Thomas Knoll wasn’t trying to build the world’s most influential image editor. In 1987, the University of Michigan PhD student had a narrower headache. His Macintosh Plus displayed images in black and white only, no grayscale, which made his computer vision research far harder than it needed to be. So he wrote a small utility he called Display. It tricked the screen’s pixels into simulating shades of gray. That piece of student code, scratched out to solve a concrete problem, became the foundation of Adobe Photoshop.
The software first hit store shelves on February 19, 1990. Over the next three and a half decades it reshaped photography, publishing, film, and web design. Thomas Knoll’s own account, drawn from a 2015 interview on the Adobe Blog, supplies the definitive version of events. For a generation that edits images daily without thinking about where the tools originated, the history carries fresh weight.
When a Brother’s Request Changed Everything
Knoll had been coding since high school, self-taught in BASIC on a timesharing machine, and he had been an amateur photographer since age eleven, when his father handed him an Argus Rangefinder and taught him darkroom developing. Those two skills stayed in separate boxes until his brother John saw Display in action.
John Knoll worked at Industrial Light and Magic, George Lucas’s effects house, doing analog image compositing. The company had also started dabbling in digital processing, scanning movie frames into numerical data, altering them, and writing them back to film. John grasped the possibilities right away.
As Thomas recalled in the Adobe interview, his brother laid out the logic plainly: convert footage into numbers, convert the numbers back into footage, and everything between those steps is fair game. John told him this was where special effects were headed and started teaching himself computer graphics.
Thomas handed over the collection of image-processing utilities he had written for his research. John used them but quickly bumped into a workflow wall. Hopping between separate programs wasted time. He asked Thomas to fold all the tools into a single application. The request was practical, not visionary. It also cemented the integrated workspace that still defines Photoshop.

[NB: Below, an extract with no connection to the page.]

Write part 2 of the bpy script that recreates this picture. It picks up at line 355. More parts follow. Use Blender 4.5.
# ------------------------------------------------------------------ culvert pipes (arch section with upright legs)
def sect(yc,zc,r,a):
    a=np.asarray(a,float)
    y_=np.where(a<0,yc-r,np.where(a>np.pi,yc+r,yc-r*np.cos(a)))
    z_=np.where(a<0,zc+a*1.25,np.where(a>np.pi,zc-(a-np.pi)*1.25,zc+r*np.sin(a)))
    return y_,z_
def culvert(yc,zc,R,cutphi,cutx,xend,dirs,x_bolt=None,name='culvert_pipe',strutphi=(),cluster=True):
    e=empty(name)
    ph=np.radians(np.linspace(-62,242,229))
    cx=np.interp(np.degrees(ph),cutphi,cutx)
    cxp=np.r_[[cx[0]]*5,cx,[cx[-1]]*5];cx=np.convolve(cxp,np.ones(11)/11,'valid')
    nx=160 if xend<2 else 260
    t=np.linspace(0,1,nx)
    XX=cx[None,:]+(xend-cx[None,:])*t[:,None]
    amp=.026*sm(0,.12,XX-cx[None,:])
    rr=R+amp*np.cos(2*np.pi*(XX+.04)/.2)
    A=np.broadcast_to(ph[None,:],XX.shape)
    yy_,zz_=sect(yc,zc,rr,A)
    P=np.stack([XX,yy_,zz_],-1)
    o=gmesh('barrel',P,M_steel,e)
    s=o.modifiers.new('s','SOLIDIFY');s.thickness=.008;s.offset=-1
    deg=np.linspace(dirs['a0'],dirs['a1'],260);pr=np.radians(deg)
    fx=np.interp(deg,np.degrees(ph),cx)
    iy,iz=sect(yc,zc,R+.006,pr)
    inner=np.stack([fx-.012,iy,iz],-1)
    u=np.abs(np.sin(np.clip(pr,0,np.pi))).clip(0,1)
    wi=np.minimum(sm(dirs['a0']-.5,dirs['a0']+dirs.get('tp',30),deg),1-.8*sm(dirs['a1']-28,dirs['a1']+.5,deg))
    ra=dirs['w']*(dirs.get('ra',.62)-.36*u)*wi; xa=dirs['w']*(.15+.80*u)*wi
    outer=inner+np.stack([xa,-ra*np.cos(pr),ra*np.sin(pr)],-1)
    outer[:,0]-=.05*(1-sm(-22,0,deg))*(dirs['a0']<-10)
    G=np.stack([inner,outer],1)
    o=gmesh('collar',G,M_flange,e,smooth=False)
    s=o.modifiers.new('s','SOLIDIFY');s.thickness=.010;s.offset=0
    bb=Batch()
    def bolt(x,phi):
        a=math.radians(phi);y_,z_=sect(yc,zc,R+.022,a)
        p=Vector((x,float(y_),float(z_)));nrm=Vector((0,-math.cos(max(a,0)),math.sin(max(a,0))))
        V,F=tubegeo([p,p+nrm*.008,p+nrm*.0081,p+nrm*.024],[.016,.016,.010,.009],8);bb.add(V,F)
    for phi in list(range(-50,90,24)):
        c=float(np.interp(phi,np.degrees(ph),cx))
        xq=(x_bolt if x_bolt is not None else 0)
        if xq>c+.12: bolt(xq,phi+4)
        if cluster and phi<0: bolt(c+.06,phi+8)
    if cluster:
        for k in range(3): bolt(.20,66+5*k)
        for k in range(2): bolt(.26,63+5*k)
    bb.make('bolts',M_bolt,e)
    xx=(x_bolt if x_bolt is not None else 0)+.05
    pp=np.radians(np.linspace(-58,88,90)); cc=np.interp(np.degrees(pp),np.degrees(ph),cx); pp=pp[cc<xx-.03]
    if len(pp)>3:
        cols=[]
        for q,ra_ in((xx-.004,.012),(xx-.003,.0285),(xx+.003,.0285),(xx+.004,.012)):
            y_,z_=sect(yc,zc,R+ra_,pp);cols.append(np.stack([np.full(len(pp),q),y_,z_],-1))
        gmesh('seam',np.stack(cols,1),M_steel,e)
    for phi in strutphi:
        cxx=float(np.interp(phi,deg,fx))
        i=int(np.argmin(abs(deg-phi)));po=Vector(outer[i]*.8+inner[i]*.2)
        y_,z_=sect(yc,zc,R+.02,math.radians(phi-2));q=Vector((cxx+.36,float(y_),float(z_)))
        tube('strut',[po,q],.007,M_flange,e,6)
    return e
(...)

Darkroom Chemistry Meets a Digital Slider
Once the tools lived under one roof, John surfaced another snag. The computers he used ran monitors with mismatched gamma settings, so an image would look lighter or darker depending on the machine. The fledgling application needed a way to correct for that.
The problem sent Thomas back to his darkroom years. He knew how photographers used chemical baths, paper grades, and enlarger controls to shift brightness and contrast. That knowledge steered him toward the Levels adjustment feature, Photoshop’s first major image-correction tool. The direct line from wet darkroom technique to digital slider was built into the product from the start.
The brothers first called their project ImagePro before landing on Photoshop. By October 1988 they had an alpha build, version 0.63, though it never reached store shelves.
Several Doors Shut Before Adobe Opened
The Knolls shopped the software to multiple tech companies and met a string of closed doors. Some firms declined to even look at the product, insisting they had similar efforts underway and citing competitive concerns. Others simply said image editing fell outside their product line.
Adobe’s response differed the moment the demo began. The team recognized the software’s capabilities and saw how neatly it would slot into Adobe’s catalog. The company secured the distribution rights, and Photoshop 1.0 launched exclusively for the Macintosh in February 1990. It needed Mac System 6.0.3, took up roughly two megabytes of storage, and carried an $895 price aimed at design agencies, publishers, and graphic-arts professionals. The Lasso and Magic Wand tools arrived in that debut version, cutting image-editing tasks from hours to minutes and establishing conventions that rival programs soon replicated.
There remained a hard limit on the software’s reach. Consumer digital cameras did not exist yet, and photographic-quality digital printers were not available. Getting a print from Photoshop meant generating four-color film separations and routing them through a commercial press. Producing a single photograph could cost several thousand dollars.
Waiting for the World to Catch Up
The program’s trajectory bent sharply upward with the arrival of the public web in the early 1990s. Site creators needed tools to process and compress images, and Photoshop met that need. Affordable inkjet printers followed, letting photographers scan film, edit digitally, and print at home. Then came consumer digital cameras, which removed the scanning step and poured image files directly into the editing pipeline.
Thomas Knoll described the sequence in his 2015 interview, noting that digital photography likely would not have spread as quickly without an established path for processing and printing. The software had been ready years before the supporting hardware matured. It waited, and the market eventually grew around it.
Adobe has since released Photoshop across multiple platforms, adapting it from desktops to mobile devices. The company donated the Photoshop 1.0 source code to the Computer History Museum, preserving its role in computing history. Asked in 2015 about what came next, Thomas Knoll pointed to the migration from large computers to mobile as a critical area of work. He also noted he still finds it satisfying to watch artists use Photoshop’s low-level features to produce work he never anticipated. That versatility, he said, is what makes the tool endure.